Roma rights in UK after Brexit

Wikimedia Commons
August von Pettenkofen: Gipsy Children (1885), Hermitage Museum.

Roma fear they will be left out of the British government’s registration scheme for all European Union citizens who arrive in the UK before 31 December 2020 to apply for a pathway to a new “settled status”.

Anxiety is growing among Roma people from elsewhere in the EU about their lives in the UK, according to Sarah Zawacki, PhD Candidate, Durham University. The Roma she has spoken to as part of her research fear limited literacy and the inability to independently complete the application will prevent them from securing the right to reside in the UK.

“It’s telling that Roma who arrived in the UK prior to the EU accession of Eastern European countries such as Poland and Hungary in 2004 and Bulgaria and Romania in 2007, primarily claimed asylum upon entry,” writes Zawacki in an article published by The Conversation online. “Discrimination and abuse against this much maligned ethnic group runs rampant in Eastern Europe, taking the form of segregation in schools, exclusion from employment and physical violence.”

She also notes that those Roma who have come to the UK with EU free movement rights have reported that the diversity of UK society allows them to blend in and escape the stigmatisation of their identity that is so common in their countries of origin. Yet this sense of security has been put under strain with the Brexit vote.

“My wider PhD research among grassroots Roma organisations focuses on their experiences of using health services, yet in the years since the Brexit vote the migrant identity of UK Roma communities and its impact on their personal well-being has become inseparable from my overall focus on their interactions with the NHS. A set of extra focus groups I organised in July 2018 to discuss Roma community members’ concerns about the settlement process for EU citizens revealed a picture of fear and uncertainty.”

The application for settled status consists of an online form, which requires applicants to supply proof of identity and residence.

“The Roma I spoke to were overwhelmingly doubtful of their ability to independently complete the application.
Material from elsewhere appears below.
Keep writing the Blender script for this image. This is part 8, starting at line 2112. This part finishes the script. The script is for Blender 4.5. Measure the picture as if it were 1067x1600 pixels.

For a community with low levels of educational attainment and high rates of functional and digital illiteracy, even the simplest of online forms can be completely inaccessible.”

The Home Office hasn’t clarified the extent of accreditation that will be necessary for organisations to assist with settlement applications, and organisations without accreditation as providers of immigration advice could be excluded from offering assistance.

“Roma in Eastern Europe have long been disadvantaged at the hands of bureaucratic processes, and many still fear that engagement with government officials will result in challenges to their basic rights. They are unlikely to engage with formal Home Office advice mechanisms, and without access to support from a trusted source, there is a danger that many Roma will choose to forego the settlement application altogether. This could plunge them into a state of unauthorised immigration.”

Zawacki also stressed there is pervasive fear among the Roma that extreme marginalisation in their countries of origin will impact negatively on the Home Office’s assessment of their applications for settlement.

“The prospect of overseas criminal records checks crystallises this concern. Roma in Eastern Europe are often subject to routine and unjust criminalisation, yet it is unlikely that Home Office assessments of criminality will take into account the social context of Roma applicants’ criminal records.”